The need to counter the Tories official and unofficially supportive internet face was and is without doubt imperative. The decision to do so was correct. But there are better, more honourable, people out there and a better purpose than the peddling of tawdry low-grade gossip and lies. However, it seems being a friend of Peter Mandelson is a better qualification for the post than even a meagre working knowledge of how to navigate the blogosphere.

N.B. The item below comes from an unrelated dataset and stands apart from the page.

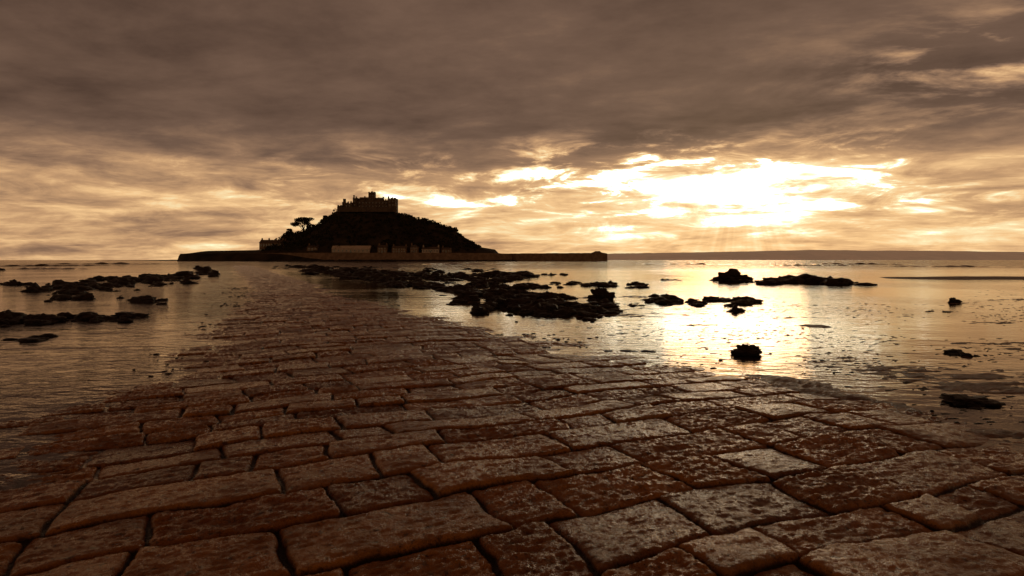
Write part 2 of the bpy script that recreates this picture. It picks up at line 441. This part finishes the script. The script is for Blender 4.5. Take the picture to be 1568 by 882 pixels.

Labour’s general secretary Ray Collins was right this week to send out a message distancing the party from Derek Draper, although with the Blairites having a vengeful field day, it remains to be seen in which dark corner he pitches up in next. The point is that Mr Collins should never have taken Mr Draper on as an advisor in the first place if he was judging the best interests of the party. He knows that now, if he didn’t already when he came under pressure to make the appointment.
Mr Brown will tell anybody who will listen that the Tories are there to be beaten, if only the agenda could somehow be switched back to real politics such as the National Health Serice public spending cuts and inheritance tax which exposes the Tories’ vision (19 out of 24 Shadow Cabinet members being millionaires) vision of “for the few not the many”. The public, he believes, quite like David Cameron, but they remain unconvinced that the Tory Party has changed that much.
A return to real politics is the way to beat them, not through sick propaganda and dirty tricks and anyone who believes otherwise has no place in the Labour Party.